The House unanimously voted on April 27 to refurbish a nearly three-decade old email privacy bill that advocates and tech companies like Dropbox and Google have pushed for years.
The bill, five years in the making, prevents government agencies from accessing and reading old emails of citizens without warrant. This closes off a gap in the Electronic Communications Privacy Act of 1989 to ensure that law enforcement agents avail of a warrant prior to obliging technology companies to hand over a person's emails, videos, text messages, photos, and other electronic communications.
The Email Privacy Act (EPA) or H.R. 699 has been passed to the Senate for evaluation and will then be coursed to the President for his seal.
"Citizens should no longer be at risk of having their emails warrantlessly searched by government agencies. The Email Privacy Act will update our archaic privacy laws for the 21st century and safeguard our Fourth Amendment rights," said Rep. Jared Polis, an author of the Email Privacy Act.
"I'm proud that the House has passed this common sense bill, and I look forward to a swift passage in the Senate," he added.
Local, state, and federal police agencies currently hold the authority to check emails if the communication is at least six months old. The critics said the law had been passed even before emails were used and that it violates the constitutional protection of Americans against unreasonable searches.
Under the EPA, U.S. citizens could expect to have privacy in their email accounts including professional or personal content stored in the Internet. The authorities would also be required to show probable cause in order to oblige a service provider to release storage data or communications through a search warrant.

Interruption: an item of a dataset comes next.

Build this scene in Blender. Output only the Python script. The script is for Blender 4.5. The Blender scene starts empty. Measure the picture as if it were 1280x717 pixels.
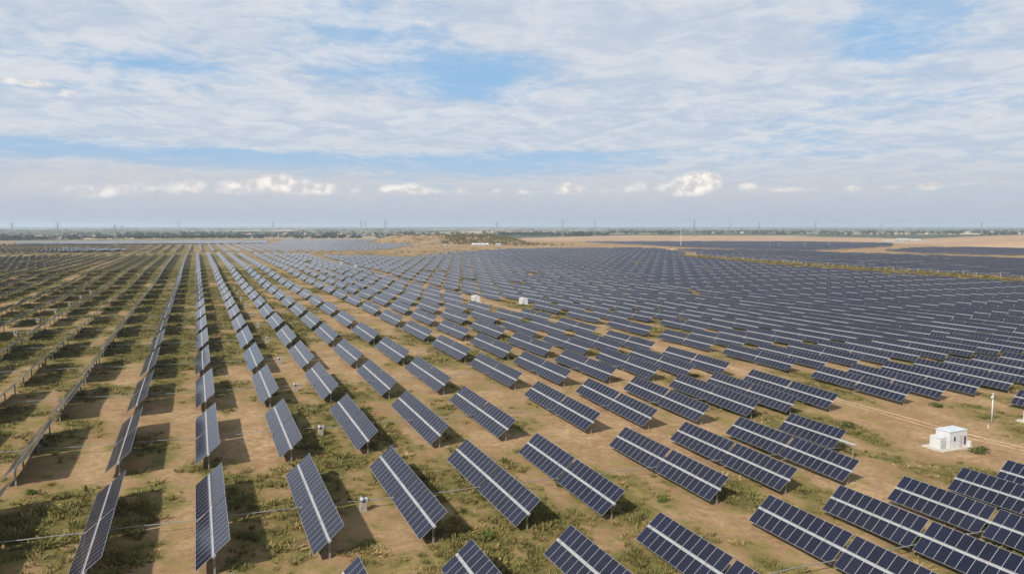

Government agents should also preserve the legal tools required to perform criminal investigations to protect the welfare of the public.
Tech companies said the policy is valuable now that electronic communications amongst Americans are mostly stored online.
"For consumers to feel safe with cloud computing, personal data stored remotely must have the same legal protection as data on their own computer," said Mark MacCarthy, Software and Information Industry Association's public policy senior vice president.
"House passage of (the bill) brings us one step closer to leveling the playing field for government access to data stored in the cloud," he added.